In the film, which was loosely based on a children’s book by James Bond creator Ian Fleming, the windmill served as the home for Van Dyke’s character, a nutty, widowed inventor named Caractacus Potts, who lives with his children, Jeremy and Jemima. Together with his love interest, Truly Scrumptious, played by Sally Ann Howes, and his car, named Chitty Chitty Bang Bang for its distinctive engine sounds, Potts made a journey to the land of Vulgaria to battle the tyrant Baron Bomburst.

But the windmill’s film industry connections didn’t end there.

In the early 1970s, actress Hayley Mills owned the property after her husband, Roy Boulting, a film director, bought it at auction for about $35,000, Mills said in a phone interview.

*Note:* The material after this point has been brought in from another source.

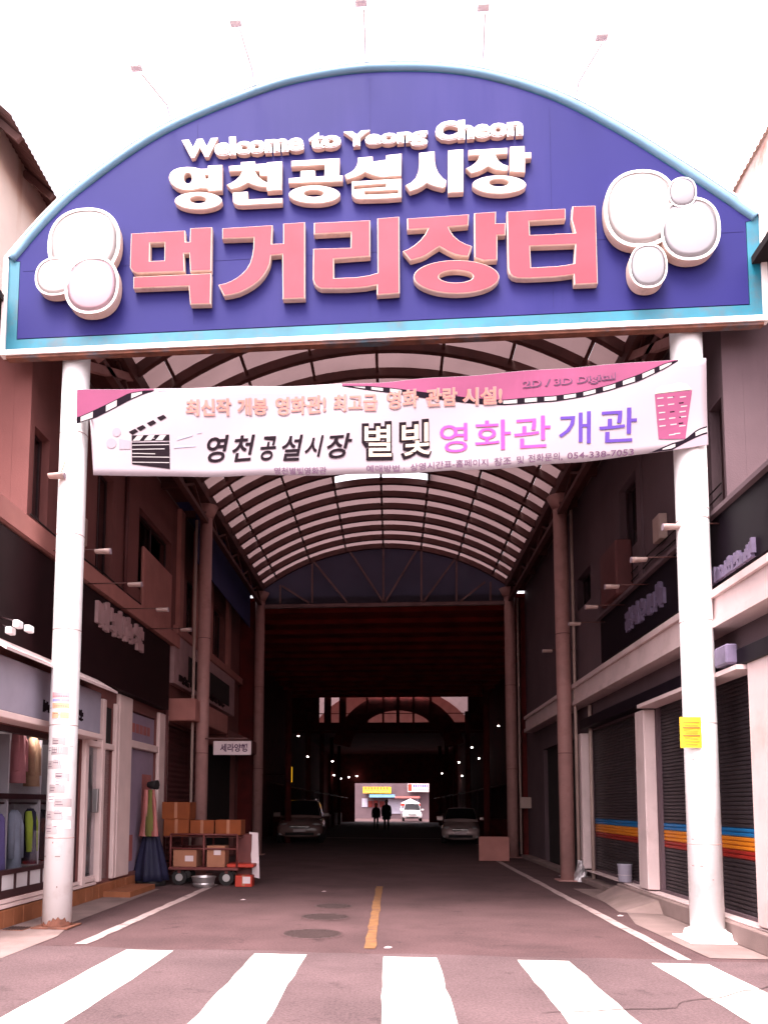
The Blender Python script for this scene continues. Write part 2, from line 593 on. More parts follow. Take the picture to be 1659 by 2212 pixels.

When she heard about the asking price, she said she “nearly fell off my chair”. Mills said she remembered visiting the property with her young son and having picnics on the hill, enjoying what she called one of the best views in England. “I thought it was a lot of money then,” she said.

In her 2021 memoir Forever Young, Mills wrote that she recognised the property immediately as the home in Chitty Chitty Bang Bang.

“It was love at first sight,” she wrote, envisioning herself and her husband watching their child play in the afternoon sun, even though the property was “utterly impractical.”

Mills never lived in the property, because her marriage ended before the renovations were completed, she said. In the end, the couple owned it for about a year.